Respondents: the Structure of Persepolis

Nathalie wrote:

“Would you get more of a sense of the story if you did or did not have to wait between issues/volumes? Or does it not matter because maybe Satrapi’s ambivalence is intentional (as opposed to being the product of weak structure)?”

Analyzing these comments in the wake of hearing a bunch of people’s dissatisfaction with Persepolis’ ending, it’s hard to re-contextualize the book’s structure and think of it in terms of a serial. In the end, though, I think that Persepolis’ storyline may have made more sense in increments, as opposed to reading it in one blast straight through. I think the problem with any collected edition of  serialized comic is that it removes the built-in anticipation and sense of momentum that one feels presented with a story incrementally. Being presented with chunks of a story one at a time instead of as a whole forces our brains to work much as a collator instead of a passive sponge, and it makes for a more committed, attentive reader, as opposed to one speed-reading his or her way through a work. It’s a very old trick, and one used by nearly every form of media.
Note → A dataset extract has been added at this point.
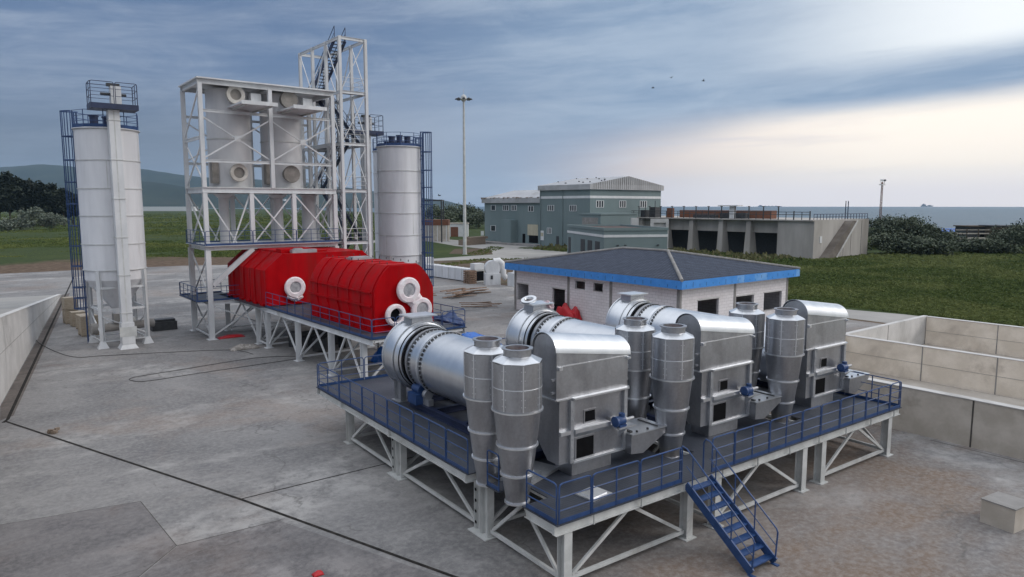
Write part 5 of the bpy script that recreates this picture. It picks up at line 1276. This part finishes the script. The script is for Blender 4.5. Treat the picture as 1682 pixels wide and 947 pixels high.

You almost have to wonder if that sense of momentum (maybe that’s not the right word, inertia, perhaps?) that you get from a serialized work is a part of the artist’s process.  The breaks in the story line are as scripted as the character’s words and as useful in developing a sense of pace and motion. Maybe that’s why people have said that Persepolis doesn’t have much a storyline: by serializing her own life and contexualizing it with the troubles in Iran, Satrapi imbued it with a sense of linear progression that we don’t get by having it presented in one, semi-meandering chunk.